GNOME and KDE still work together: under the FreeDesktop.org umbrella, the projects collaborated in defining standards for interoperability across applications.
Choosing “the best” graphical desktop is a sensitive topic which we prefer to steer clear of. We will merely describe the many possibilities and give a few pointers for further thoughts. The best choice will be the one you make after some experimentation.

13.3.1. GNOME

Debian Jessie includes GNOME version 3.14, which can be installed by a simple apt-get install gnome (it can also be installed by selecting the “Debian desktop environment” task).
GNOME is noteworthy for its efforts in usability and accessibility.

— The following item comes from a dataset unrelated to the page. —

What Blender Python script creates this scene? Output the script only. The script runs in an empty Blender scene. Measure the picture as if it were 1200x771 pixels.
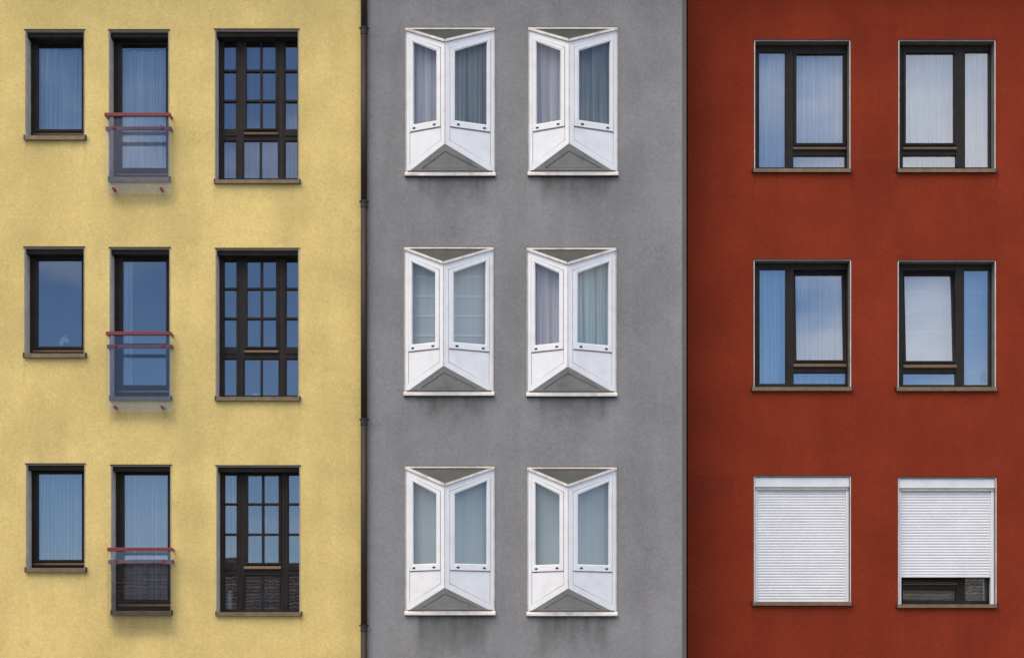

Design professionals have been involved in writing standards and recommendations. This has helped developers to create satisfying graphical user interfaces. The project also gets encouragement from the big players of computing, such as Intel, IBM, Oracle, Novell, and of course, various Linux distributions. Finally, many programming languages can be used in developing applications interfacing to GNOME.
The GNOME desktop

Slika 13.1. The GNOME desktop

For administrators, GNOME seems to be better prepared for massive deployments. Application configuration is handled through the GSettings interface and stores its data in the DConf database. The configuration settings can thus be queried and edited with the gsettings, and dconf command-line tools, or by the dconf-editor graphical user interfaces. The administrator can therefore change users' configuration with a simple script. The following website lists all information of interest to an administrator tasked to manage GNOME workstations:

13.3.2. KDE

Debian Jessie includes version 4.14 of KDE, which can be installed with apt-get install kde-standard.
KDE has had a rapid evolution based on a very hands-on approach. Its authors quickly got very good results, which allowed them to grow a large user-base. These factors contributed to the overall project quality. KDE is a perfectly mature desktop environment with a wide range of applications.
The KDE desktop

Slika 13.2. The KDE desktop

Since the Qt 4.0 release, the last remaining license problem with KDE is no more. This version was released under the GPL both for Linux and Windows (whereas the Windows version was previously released under a non-free license). Note that KDE applications must be developed using the C++ language.

13.3.3. Xfce and Others

Xfce is a simple and lightweight graphical desktop, which is a perfect match for computers with limited resources. It can be installed with apt-get install xfce4. Like GNOME, Xfce is based on the GTK+ toolkit, and several components are common across both desktops.
Unlike GNOME and KDE, Xfce does not aim at being a vast project. Beyond the basic components of a modern desktop (file manager, window manager, session manager, a panel for application launchers and so on), it only provides a few specific applications: a terminal, a calendar (Orage), an image viewer, a CD/DVD burning tool, a media player (Parole), sound volume control and a text editor (mousepad).
The Xfce desktop

Slika 13.3. The Xfce desktop

Another desktop environment provided in Jessie is LXDE, which focuses on the “lightweight” aspect. It can be installed with the help of the lxde meta-package.